Toplumu çıkmaza sokan sömürü sistemi ile gönüllü ilişki kuran aydın edebiyatçılar da bu konuda sistem kadar kusurlu. Eleştiri veya enerjisini sorunun kaynağına yöneltmekten çok ayrı ayrı sorunlara yönelttiler. Ağacı bütünden değil sadece yaprak olarak görmek istediler. Şiir insan ve toplum ruh ve diliyle örülen bir şey. İnsan ne kadar kısır döngü içine girerse, toplum da öyle, tersi de mümkün. Bu kısır döngülü süreçler elbette edebi üretimlere de yansır, kısır ve çıkmaz bir şiir anlayışı doğurur…
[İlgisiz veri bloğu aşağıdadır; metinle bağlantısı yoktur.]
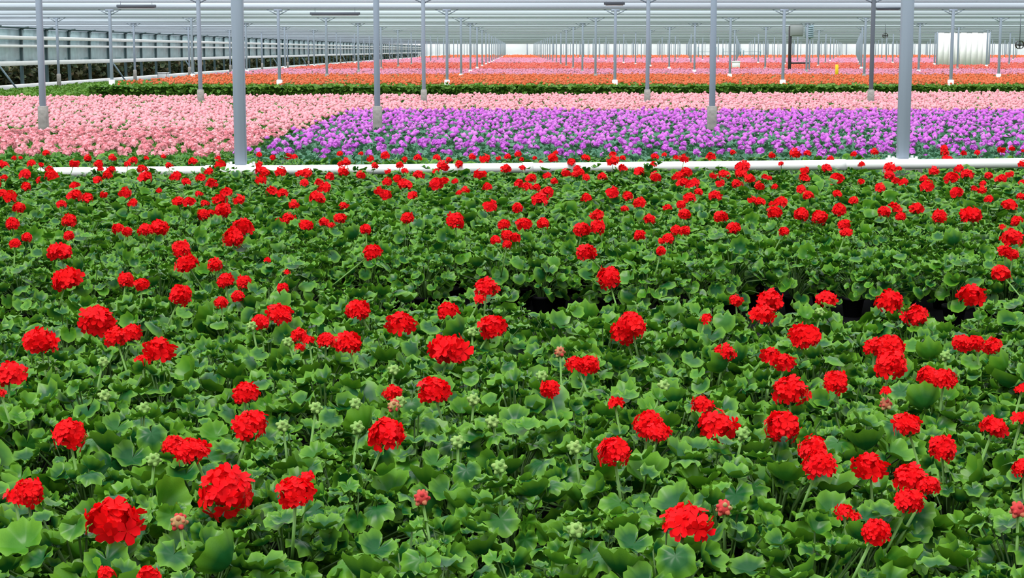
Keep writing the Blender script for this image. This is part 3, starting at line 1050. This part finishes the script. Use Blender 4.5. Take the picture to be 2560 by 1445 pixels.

  • /canına okuduğunuz kadını/ne güzel dokumuşsunuz şiirinize/dudağından kirpiğine kadar/ dizeleri “Bu güzel şiirleri siz mi yazdınız” şiirinden… Sence “erkek” şair neden kadın imgesini bir özgürlük ve düşünsel yetkinlik olarak kuramıyor?


Kuramıyor çünkü erkek şairin kendi beyni özgürleşmemiş. Özgürleşmemiş birey de bu aşık veya eş de olabilir. Sevgiliyi mülk gibi görüyor. Aşk ve sevgi, fethedilen bir şey. O yüzden beyni özgürleşmemiş şair, avını övüyor ama avının beynini değil, endamını, saçını, dudağını… Av burada dişi ‘kadın’ ise onun da özgürleşme bilinci olmadığı için, bu imgeler ve güzellemelerle süslenmiş kapana düşüveriyor.